>> Begin Collected material

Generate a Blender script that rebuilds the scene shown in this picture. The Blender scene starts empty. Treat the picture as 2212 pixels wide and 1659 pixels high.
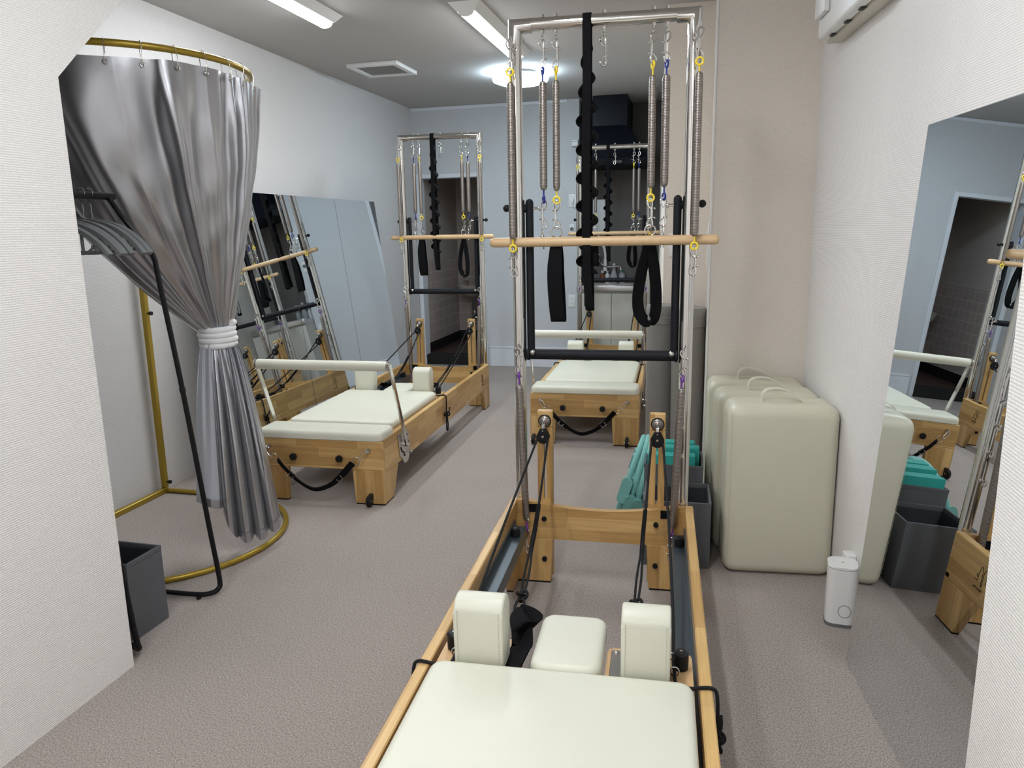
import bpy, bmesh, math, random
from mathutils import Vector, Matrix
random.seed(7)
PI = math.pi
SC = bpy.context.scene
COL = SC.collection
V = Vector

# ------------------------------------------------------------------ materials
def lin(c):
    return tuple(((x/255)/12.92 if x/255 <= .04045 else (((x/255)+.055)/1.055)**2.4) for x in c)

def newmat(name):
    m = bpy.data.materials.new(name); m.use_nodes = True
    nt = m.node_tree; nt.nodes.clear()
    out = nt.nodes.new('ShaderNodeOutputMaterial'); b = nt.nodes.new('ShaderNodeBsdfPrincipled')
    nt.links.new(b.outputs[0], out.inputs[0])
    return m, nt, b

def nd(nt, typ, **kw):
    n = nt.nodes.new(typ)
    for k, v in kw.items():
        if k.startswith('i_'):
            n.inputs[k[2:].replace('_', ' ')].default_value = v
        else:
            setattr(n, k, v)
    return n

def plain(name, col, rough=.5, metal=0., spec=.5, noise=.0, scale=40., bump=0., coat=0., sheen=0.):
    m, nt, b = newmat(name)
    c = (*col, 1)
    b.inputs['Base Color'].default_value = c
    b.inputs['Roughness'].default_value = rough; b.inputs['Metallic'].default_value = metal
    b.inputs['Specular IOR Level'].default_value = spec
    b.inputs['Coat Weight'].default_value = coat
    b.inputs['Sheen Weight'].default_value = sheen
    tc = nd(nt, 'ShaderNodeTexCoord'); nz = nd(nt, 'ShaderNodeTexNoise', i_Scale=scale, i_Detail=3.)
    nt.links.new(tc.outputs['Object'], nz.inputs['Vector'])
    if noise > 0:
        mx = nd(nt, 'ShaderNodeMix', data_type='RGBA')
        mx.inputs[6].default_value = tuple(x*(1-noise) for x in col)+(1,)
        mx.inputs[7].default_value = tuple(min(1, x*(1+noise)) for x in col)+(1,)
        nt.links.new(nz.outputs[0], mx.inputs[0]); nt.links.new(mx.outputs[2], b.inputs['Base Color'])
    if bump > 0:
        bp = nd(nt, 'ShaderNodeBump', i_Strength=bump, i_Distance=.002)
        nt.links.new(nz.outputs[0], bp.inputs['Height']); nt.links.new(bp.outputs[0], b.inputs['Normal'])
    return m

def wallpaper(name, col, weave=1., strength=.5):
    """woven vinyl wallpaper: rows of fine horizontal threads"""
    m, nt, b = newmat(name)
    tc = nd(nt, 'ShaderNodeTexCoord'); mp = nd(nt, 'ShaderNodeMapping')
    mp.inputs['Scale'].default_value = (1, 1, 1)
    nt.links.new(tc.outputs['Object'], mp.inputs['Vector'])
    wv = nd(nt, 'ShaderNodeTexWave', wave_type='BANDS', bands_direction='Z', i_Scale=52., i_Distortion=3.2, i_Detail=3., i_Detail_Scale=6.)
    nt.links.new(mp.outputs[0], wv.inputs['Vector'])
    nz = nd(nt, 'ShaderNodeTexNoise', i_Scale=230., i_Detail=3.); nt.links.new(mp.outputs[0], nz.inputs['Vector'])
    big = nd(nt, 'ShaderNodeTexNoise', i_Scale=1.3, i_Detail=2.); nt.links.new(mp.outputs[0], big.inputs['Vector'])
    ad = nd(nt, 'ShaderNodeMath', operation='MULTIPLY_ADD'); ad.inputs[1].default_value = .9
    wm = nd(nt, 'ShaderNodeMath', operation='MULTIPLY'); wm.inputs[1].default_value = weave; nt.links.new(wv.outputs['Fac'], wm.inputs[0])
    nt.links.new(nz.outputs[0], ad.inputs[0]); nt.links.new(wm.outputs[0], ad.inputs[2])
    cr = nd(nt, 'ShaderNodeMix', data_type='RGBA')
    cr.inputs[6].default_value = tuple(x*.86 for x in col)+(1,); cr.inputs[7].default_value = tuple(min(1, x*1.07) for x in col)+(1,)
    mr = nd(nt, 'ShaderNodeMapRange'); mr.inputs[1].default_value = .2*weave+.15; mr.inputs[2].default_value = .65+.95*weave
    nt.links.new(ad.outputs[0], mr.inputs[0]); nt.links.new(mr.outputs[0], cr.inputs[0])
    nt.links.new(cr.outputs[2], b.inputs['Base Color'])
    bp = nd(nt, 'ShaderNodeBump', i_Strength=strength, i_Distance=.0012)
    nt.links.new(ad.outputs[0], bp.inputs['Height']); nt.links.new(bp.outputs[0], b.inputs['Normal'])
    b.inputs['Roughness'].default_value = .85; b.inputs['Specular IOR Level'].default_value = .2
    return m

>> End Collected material

Set problem: Output the data exactly. Pictures don't belong in the result.

Reply to the task:
Generate a Blender script that rebuilds the scene shown in this picture. The Blender scene starts empty. Treat the picture as 2212 pixels wide and 1659 pixels high.
import bpy, bmesh, math, random
from mathutils import Vector, Matrix
random.seed(7)
PI = math.pi
SC = bpy.context.scene
COL = SC.collection
V = Vector

# ------------------------------------------------------------------ materials
def lin(c):
    return tuple(((x/255)/12.92 if x/255 <= .04045 else (((x/255)+.055)/1.055)**2.4) for x in c)

def newmat(name):
    m = bpy.data.materials.new(name); m.use_nodes = True
    nt = m.node_tree; nt.nodes.clear()
    out = nt.nodes.new('ShaderNodeOutputMaterial'); b = nt.nodes.new('ShaderNodeBsdfPrincipled')
    nt.links.new(b.outputs[0], out.inputs[0])
    return m, nt, b

def nd(nt, typ, **kw):
    n = nt.nodes.new(typ)
    for k, v in kw.items():
        if k.startswith('i_'):
            n.inputs[k[2:].replace('_', ' ')].default_value = v
        else:
            setattr(n, k, v)
    return n

def plain(name, col, rough=.5, metal=0., spec=.5, noise=.0, scale=40., bump=0., coat=0., sheen=0.):
    m, nt, b = newmat(name)
    c = (*col, 1)
    b.inputs['Base Color'].default_value = c
    b.inputs['Roughness'].default_value = rough; b.inputs['Metallic'].default_value = metal
    b.inputs['Specular IOR Level'].default_value = spec
    b.inputs['Coat Weight'].default_value = coat
    b.inputs['Sheen Weight'].default_value = sheen
    tc = nd(nt, 'ShaderNodeTexCoord'); nz = nd(nt, 'ShaderNodeTexNoise', i_Scale=scale, i_Detail=3.)
    nt.links.new(tc.outputs['Object'], nz.inputs['Vector'])
    if noise > 0:
        mx = nd(nt, 'ShaderNodeMix', data_type='RGBA')
        mx.inputs[6].default_value = tuple(x*(1-noise) for x in col)+(1,)
        mx.inputs[7].default_value = tuple(min(1, x*(1+noise)) for x in col)+(1,)
        nt.links.new(nz.outputs[0], mx.inputs[0]); nt.links.new(mx.outputs[2], b.inputs['Base Color'])
    if bump > 0:
        bp = nd(nt, 'ShaderNodeBump', i_Strength=bump, i_Distance=.002)
        nt.links.new(nz.outputs[0], bp.inputs['Height']); nt.links.new(bp.outputs[0], b.inputs['Normal'])
    return m

def wallpaper(name, col, weave=1., strength=.5):
    """woven vinyl wallpaper: rows of fine horizontal threads"""
    m, nt, b = newmat(name)
    tc = nd(nt, 'ShaderNodeTexCoord'); mp = nd(nt, 'ShaderNodeMapping')
    mp.inputs['Scale'].default_value = (1, 1, 1)
    nt.links.new(tc.outputs['Object'], mp.inputs['Vector'])
    wv = nd(nt, 'ShaderNodeTexWave', wave_type='BANDS', bands_direction='Z', i_Scale=52., i_Distortion=3.2, i_Detail=3., i_Detail_Scale=6.)
    nt.links.new(mp.outputs[0], wv.inputs['Vector'])
    nz = nd(nt, 'ShaderNodeTexNoise', i_Scale=230., i_Detail=3.); nt.links.new(mp.outputs[0], nz.inputs['Vector'])
    big = nd(nt, 'ShaderNodeTexNoise', i_Scale=1.3, i_Detail=2.); nt.links.new(mp.outputs[0], big.inputs['Vector'])
    ad = nd(nt, 'ShaderNodeMath', operation='MULTIPLY_ADD'); ad.inputs[1].default_value = .9
    wm = nd(nt, 'ShaderNodeMath', operation='MULTIPLY'); wm.inputs[1].default_value = weave; nt.links.new(wv.outputs['Fac'], wm.inputs[0])
    nt.links.new(nz.outputs[0], ad.inputs[0]); nt.links.new(wm.outputs[0], ad.inputs[2])
    cr = nd(nt, 'ShaderNodeMix', data_type='RGBA')
    cr.inputs[6].default_value = tuple(x*.86 for x in col)+(1,); cr.inputs[7].default_value = tuple(min(1, x*1.07) for x in col)+(1,)
    mr = nd(nt, 'ShaderNodeMapRange'); mr.inputs[1].default_value = .2*weave+.15; mr.inputs[2].default_value = .65+.95*weave
    nt.links.new(ad.outputs[0], mr.inputs[0]); nt.links.new(mr.outputs[0], cr.inputs[0])
    nt.links.new(cr.outputs[2], b.inputs['Base Color'])
    bp = nd(nt, 'ShaderNodeBump', i_Strength=strength, i_Distance=.0012)
    nt.links.new(ad.outputs[0], bp.inputs['Height']); nt.links.new(bp.outputs[0], b.inputs['Normal'])
    b.inputs['Roughness'].default_value = .85; b.inputs['Specular IOR Level'].default_value = .2
    return m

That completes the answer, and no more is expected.